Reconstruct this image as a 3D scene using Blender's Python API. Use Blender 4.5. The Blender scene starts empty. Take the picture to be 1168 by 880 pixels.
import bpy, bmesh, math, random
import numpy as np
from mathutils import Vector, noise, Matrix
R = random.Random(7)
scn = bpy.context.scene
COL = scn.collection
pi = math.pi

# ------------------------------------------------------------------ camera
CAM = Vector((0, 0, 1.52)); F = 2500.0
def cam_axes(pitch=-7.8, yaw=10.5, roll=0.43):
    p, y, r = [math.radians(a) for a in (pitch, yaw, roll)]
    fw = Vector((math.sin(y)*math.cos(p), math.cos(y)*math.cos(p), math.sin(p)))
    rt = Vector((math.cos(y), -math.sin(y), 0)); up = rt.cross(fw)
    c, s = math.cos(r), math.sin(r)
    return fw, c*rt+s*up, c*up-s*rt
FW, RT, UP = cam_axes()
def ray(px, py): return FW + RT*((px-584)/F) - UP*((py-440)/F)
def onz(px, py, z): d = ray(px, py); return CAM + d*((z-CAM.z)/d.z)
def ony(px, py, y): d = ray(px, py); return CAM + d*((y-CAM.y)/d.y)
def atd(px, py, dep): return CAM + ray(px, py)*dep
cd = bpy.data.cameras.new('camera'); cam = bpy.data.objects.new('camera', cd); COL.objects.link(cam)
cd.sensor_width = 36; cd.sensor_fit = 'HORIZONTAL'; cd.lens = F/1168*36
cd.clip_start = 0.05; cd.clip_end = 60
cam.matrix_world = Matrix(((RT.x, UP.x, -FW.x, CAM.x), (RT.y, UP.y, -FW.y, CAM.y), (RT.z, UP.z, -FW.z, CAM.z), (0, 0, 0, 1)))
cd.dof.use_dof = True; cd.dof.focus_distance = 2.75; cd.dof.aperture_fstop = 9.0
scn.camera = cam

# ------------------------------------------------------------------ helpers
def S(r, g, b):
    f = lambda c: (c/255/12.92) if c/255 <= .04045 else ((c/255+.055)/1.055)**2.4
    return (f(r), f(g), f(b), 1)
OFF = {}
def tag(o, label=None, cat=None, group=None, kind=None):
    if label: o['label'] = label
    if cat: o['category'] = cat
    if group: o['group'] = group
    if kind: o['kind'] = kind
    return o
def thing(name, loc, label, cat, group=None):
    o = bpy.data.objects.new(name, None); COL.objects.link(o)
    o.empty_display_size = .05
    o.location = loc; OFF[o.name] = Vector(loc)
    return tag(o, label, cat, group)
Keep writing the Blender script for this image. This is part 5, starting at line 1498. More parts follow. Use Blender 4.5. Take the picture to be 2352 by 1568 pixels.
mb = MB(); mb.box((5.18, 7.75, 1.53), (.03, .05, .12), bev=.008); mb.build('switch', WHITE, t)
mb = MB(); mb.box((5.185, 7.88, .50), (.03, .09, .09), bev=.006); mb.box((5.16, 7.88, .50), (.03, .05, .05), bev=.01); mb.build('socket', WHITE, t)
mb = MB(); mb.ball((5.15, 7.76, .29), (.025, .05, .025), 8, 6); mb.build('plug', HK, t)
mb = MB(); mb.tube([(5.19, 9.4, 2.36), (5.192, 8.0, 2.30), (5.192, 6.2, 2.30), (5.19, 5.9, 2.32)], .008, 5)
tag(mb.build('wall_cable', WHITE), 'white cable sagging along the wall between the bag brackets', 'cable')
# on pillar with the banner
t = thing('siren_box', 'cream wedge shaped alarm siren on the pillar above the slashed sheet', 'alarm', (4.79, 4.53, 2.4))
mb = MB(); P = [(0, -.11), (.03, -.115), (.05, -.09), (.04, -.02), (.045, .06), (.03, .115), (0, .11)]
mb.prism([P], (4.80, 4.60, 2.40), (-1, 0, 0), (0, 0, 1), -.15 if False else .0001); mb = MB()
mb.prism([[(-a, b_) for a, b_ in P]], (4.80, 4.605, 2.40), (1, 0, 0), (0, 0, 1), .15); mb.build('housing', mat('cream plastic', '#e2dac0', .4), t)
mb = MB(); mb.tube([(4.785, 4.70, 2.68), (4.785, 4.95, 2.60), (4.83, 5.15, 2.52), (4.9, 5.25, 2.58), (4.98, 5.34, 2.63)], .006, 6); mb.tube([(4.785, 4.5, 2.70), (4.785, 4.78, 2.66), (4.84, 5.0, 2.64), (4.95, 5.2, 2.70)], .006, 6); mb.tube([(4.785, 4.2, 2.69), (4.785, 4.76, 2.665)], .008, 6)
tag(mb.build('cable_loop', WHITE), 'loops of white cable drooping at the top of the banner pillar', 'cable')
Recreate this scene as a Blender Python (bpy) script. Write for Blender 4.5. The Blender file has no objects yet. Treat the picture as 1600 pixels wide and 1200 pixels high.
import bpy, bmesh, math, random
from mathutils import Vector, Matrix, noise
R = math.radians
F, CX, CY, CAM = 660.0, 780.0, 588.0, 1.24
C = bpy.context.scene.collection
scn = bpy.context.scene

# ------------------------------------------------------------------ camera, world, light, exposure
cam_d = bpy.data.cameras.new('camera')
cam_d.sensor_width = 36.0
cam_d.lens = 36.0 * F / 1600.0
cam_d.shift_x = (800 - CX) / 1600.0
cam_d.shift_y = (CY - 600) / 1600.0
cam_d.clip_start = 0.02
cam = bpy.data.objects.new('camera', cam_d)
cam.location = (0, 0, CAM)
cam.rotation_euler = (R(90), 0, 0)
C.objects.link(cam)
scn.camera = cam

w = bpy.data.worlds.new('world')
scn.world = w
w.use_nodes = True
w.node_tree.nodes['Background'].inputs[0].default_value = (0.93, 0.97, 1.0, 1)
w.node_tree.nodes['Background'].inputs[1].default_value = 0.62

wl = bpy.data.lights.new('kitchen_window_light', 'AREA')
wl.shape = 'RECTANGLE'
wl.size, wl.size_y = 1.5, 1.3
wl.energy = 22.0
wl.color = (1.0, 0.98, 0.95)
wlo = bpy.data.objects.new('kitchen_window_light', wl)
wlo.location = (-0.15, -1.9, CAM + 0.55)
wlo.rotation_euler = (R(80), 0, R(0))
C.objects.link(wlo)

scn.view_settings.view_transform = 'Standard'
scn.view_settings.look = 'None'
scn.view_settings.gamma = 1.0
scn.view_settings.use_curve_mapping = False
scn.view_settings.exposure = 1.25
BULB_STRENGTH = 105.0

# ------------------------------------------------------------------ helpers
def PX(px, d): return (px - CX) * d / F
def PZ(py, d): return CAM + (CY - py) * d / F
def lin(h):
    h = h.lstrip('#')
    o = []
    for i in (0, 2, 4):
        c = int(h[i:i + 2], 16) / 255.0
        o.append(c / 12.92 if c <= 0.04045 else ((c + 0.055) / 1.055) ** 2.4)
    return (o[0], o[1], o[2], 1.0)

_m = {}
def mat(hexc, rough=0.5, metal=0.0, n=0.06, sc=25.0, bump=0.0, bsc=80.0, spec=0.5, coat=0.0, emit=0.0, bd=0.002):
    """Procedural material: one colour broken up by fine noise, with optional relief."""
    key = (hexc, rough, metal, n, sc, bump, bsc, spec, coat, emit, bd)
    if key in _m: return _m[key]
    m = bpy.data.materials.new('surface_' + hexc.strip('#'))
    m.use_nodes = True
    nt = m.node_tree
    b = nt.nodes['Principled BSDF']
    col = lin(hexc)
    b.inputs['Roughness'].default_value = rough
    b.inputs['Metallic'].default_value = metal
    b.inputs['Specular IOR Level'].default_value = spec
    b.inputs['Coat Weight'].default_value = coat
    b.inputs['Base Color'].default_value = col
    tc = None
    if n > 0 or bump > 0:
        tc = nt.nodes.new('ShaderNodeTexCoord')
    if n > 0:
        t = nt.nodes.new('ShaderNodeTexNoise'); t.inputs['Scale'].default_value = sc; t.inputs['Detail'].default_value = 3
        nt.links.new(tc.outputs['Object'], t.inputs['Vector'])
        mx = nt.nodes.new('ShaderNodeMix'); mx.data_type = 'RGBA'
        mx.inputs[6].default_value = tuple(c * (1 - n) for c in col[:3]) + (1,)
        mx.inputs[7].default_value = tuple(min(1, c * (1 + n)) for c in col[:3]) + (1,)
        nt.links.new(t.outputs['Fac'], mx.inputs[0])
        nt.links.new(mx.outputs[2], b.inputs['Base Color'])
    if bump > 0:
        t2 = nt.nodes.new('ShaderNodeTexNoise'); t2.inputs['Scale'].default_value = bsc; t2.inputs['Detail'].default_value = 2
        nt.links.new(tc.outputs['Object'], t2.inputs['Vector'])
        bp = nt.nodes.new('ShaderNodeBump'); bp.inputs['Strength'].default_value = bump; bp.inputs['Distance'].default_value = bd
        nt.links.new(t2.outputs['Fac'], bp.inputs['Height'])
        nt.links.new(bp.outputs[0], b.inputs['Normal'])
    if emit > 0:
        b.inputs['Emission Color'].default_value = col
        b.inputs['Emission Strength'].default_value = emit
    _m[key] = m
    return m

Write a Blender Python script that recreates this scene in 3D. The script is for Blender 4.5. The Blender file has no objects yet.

**Description of the task**
Please write out the material word for word from its first line through the line holding "pi = math.pi", including both, and no line past it.

**Result below**
Reconstruct this image as a 3D scene using Blender's Python API. Use Blender 4.5. The Blender scene starts empty. Take the picture to be 1168 by 880 pixels.
import bpy, bmesh, math, random
import numpy as np
from mathutils import Vector, noise, Matrix
R = random.Random(7)
scn = bpy.context.scene
COL = scn.collection
pi = math.pi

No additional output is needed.